Students of Charlottesville and Albemarle High schools volunteer at the center.

BAMA Works is facilitated by the Charlottesville-Albemarle Community Foundation, which divides funds provided to BAMA Works by the band and distributes them to area non-profit programs that apply for grants.

John Redick, executive director of the foundation, reviews applications from non-profit organizations then sends the applications he approves to a review committee. The review committee consists of 10 local residents who remain anonymous.

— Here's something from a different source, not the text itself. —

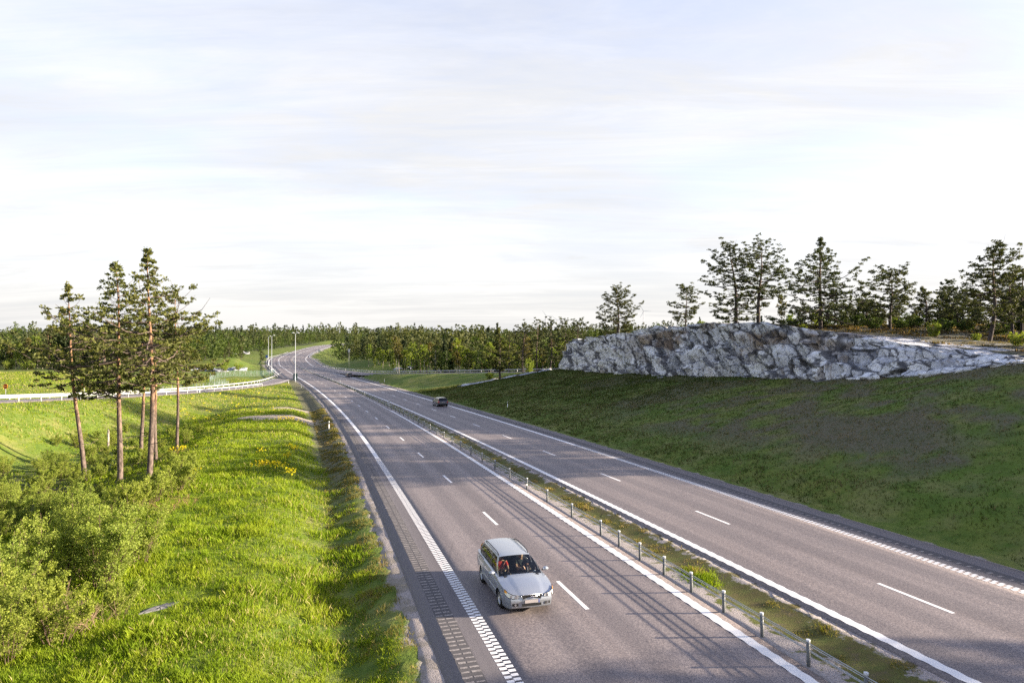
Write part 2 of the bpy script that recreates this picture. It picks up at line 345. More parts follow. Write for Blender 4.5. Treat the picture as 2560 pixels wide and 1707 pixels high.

After the committee approves the applications, they are sent to the band, who makes the final decisions.

"They want to remain anonymous so they won't be lobbied," Redick said.

The band donates a portion of the proceeds from their tours each year to the BAMA Works fund.

"The amount of money in the fund varies from year-to-year depending on how their tour does," Redick said. "There is slightly less than three million dollars in the fund now."

Ben and Jerry's Ice Cream also donates a portion of the money acquired from the sale of a flavor of ice cream called "one sweet whirled." The flavor's name is based off the band's song entitled "One Sweet World."

The mission of the Center, which was founded in 1991, is to provide a basic health care service to teens in the Charlottesville-Albemarle area. Services include sports physicals, prenatal care and family planning, asthma evaluation and management, and obesity assessment and treatment.